[Goal]
Count how many lines hold the string "from", and give only that number.

____________________

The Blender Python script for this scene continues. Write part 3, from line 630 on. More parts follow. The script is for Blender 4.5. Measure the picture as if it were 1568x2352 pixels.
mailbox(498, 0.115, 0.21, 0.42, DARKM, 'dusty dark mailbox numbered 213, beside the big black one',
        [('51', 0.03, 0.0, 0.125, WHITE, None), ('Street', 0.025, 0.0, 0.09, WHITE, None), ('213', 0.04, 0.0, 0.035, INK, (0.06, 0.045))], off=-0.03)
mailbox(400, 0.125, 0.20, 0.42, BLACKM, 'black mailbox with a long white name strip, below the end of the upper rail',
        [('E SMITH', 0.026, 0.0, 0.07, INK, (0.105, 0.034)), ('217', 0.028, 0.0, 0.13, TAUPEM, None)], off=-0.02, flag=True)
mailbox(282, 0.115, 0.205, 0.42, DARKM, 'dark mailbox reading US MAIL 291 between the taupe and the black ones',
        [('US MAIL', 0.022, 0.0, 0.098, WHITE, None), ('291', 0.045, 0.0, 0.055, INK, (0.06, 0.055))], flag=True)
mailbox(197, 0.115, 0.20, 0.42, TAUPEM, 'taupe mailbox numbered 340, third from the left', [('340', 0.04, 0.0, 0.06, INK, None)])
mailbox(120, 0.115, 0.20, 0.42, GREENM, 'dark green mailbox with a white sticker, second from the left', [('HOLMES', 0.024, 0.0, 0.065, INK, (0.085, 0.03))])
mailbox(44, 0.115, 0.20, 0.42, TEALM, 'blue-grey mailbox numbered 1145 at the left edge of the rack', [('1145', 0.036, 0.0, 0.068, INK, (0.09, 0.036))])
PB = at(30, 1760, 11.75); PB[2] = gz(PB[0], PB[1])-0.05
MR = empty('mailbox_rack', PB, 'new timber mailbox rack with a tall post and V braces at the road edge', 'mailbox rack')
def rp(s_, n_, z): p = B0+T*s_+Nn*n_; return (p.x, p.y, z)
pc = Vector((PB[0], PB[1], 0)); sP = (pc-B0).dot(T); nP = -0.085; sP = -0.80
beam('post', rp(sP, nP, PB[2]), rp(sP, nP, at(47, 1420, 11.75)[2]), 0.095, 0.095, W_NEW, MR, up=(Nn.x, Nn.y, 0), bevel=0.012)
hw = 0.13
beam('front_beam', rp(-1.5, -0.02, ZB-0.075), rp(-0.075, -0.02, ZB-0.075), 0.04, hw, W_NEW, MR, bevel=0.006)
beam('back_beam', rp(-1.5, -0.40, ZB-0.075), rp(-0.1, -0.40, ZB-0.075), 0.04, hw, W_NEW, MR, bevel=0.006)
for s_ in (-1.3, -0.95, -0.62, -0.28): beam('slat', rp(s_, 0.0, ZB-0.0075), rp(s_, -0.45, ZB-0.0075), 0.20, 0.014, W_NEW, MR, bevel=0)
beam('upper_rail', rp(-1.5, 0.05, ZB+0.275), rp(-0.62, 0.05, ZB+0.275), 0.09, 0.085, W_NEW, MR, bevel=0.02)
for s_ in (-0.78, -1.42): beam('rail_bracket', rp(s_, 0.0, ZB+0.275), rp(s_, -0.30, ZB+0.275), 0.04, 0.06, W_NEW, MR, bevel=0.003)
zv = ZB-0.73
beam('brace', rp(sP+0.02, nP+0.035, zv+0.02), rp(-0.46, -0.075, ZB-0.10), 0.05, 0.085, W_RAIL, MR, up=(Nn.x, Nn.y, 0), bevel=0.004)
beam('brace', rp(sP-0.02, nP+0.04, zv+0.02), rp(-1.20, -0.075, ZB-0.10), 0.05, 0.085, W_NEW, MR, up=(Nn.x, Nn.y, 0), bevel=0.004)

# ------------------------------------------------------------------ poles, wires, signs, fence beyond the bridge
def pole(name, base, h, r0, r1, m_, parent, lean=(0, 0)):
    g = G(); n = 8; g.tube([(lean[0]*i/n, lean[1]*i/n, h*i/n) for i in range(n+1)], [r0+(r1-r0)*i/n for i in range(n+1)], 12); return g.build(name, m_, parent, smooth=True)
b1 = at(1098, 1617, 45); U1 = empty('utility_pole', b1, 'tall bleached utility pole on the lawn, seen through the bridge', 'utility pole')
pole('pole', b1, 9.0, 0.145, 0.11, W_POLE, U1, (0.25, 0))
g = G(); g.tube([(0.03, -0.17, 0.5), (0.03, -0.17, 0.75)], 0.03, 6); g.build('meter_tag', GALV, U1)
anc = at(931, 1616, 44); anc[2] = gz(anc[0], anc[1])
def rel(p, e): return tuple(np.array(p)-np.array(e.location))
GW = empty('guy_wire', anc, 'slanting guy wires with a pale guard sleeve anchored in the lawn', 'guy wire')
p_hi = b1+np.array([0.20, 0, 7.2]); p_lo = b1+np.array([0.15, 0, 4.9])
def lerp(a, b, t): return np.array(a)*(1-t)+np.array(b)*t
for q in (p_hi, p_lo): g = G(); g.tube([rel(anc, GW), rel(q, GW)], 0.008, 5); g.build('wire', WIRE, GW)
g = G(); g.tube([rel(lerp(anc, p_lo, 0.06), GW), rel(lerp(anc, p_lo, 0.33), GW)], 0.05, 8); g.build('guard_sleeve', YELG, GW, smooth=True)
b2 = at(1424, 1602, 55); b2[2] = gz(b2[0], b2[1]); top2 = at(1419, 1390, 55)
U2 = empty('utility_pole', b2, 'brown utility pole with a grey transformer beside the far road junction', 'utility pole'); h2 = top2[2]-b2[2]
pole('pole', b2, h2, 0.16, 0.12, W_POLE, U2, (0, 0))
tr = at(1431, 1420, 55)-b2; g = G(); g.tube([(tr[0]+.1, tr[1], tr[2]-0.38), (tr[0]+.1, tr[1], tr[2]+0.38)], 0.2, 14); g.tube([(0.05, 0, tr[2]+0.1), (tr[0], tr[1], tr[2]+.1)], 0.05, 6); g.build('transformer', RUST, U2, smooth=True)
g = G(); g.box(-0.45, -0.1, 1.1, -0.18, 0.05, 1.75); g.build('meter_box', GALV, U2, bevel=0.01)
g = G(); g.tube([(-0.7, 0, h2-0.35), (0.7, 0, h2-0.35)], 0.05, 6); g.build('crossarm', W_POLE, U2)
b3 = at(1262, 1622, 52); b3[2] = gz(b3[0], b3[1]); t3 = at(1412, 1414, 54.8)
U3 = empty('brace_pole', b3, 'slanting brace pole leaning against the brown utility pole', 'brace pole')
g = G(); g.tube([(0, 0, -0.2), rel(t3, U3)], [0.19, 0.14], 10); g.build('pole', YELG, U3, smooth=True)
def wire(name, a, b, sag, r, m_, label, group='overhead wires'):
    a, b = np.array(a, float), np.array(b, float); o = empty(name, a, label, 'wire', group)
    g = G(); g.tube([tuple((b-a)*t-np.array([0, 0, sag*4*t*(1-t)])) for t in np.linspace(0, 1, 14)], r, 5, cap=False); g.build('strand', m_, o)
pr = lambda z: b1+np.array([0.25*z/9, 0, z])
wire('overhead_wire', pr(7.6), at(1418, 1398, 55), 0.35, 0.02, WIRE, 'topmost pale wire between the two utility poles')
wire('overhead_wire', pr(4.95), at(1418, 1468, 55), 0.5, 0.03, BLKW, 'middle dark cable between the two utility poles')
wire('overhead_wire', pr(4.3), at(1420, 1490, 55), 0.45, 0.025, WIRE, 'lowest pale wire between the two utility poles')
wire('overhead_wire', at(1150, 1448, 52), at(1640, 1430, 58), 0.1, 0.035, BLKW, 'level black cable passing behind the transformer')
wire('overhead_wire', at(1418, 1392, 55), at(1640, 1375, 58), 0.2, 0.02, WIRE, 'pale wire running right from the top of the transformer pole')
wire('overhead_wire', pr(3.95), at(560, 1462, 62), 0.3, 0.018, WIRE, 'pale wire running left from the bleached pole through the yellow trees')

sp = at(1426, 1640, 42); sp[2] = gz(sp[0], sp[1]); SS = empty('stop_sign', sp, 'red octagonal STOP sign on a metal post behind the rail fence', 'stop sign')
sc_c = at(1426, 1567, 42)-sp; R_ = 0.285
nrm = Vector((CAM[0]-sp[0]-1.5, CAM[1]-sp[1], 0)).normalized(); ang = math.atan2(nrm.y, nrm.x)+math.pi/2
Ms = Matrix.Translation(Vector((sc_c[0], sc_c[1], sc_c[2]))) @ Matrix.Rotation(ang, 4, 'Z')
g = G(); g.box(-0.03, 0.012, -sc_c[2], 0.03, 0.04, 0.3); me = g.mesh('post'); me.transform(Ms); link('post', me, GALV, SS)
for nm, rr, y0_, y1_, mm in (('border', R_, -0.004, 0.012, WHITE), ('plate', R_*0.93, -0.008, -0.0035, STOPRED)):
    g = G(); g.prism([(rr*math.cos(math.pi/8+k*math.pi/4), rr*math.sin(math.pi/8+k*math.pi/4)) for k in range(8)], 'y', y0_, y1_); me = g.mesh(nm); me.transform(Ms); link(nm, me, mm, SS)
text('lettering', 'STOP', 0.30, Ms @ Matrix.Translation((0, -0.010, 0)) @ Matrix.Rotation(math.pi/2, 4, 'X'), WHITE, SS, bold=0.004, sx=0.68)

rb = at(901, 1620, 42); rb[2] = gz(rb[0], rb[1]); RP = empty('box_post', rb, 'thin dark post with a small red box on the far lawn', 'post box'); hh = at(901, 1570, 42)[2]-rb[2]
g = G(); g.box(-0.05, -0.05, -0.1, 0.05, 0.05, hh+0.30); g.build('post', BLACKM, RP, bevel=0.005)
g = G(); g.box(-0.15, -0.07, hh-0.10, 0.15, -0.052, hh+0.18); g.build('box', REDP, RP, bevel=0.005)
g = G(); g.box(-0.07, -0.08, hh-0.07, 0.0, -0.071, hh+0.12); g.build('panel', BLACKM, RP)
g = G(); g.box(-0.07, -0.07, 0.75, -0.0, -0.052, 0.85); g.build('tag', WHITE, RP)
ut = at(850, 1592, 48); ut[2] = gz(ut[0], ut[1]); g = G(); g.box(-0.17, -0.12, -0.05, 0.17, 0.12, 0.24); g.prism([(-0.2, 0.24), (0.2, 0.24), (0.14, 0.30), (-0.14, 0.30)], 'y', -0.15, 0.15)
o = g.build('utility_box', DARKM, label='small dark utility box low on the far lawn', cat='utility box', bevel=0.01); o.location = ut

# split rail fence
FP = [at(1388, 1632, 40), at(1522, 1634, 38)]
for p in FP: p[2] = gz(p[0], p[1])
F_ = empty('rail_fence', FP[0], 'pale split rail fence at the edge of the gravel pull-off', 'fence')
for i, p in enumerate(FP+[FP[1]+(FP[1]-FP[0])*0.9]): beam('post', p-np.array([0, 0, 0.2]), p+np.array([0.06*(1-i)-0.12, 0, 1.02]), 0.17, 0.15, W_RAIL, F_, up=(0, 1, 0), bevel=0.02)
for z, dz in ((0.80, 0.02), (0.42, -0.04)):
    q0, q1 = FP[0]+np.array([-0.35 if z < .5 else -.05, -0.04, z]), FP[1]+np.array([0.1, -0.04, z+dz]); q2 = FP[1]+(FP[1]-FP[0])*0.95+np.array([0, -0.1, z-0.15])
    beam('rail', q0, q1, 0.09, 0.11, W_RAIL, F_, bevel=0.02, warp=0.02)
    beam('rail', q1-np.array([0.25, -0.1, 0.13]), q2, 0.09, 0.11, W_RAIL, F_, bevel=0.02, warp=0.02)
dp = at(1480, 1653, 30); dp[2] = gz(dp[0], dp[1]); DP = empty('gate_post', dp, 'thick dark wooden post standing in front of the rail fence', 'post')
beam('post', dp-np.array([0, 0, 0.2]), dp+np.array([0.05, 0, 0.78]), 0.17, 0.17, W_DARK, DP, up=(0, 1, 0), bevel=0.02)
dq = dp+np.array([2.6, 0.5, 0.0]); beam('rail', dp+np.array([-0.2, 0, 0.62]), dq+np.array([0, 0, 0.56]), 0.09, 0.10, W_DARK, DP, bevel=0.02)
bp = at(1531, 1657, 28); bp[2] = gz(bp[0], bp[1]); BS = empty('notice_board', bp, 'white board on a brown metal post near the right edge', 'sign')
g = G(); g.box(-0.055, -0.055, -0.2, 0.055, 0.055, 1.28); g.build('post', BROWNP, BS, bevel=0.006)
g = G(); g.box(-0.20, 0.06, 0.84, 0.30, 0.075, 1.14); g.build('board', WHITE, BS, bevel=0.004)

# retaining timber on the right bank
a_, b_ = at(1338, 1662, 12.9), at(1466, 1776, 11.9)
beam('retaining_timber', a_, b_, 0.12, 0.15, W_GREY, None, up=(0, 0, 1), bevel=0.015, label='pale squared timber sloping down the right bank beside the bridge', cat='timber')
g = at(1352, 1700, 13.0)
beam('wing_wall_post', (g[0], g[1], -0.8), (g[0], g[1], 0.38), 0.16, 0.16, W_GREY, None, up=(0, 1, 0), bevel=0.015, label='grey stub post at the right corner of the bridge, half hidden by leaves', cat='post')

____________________

[Worked solution]
5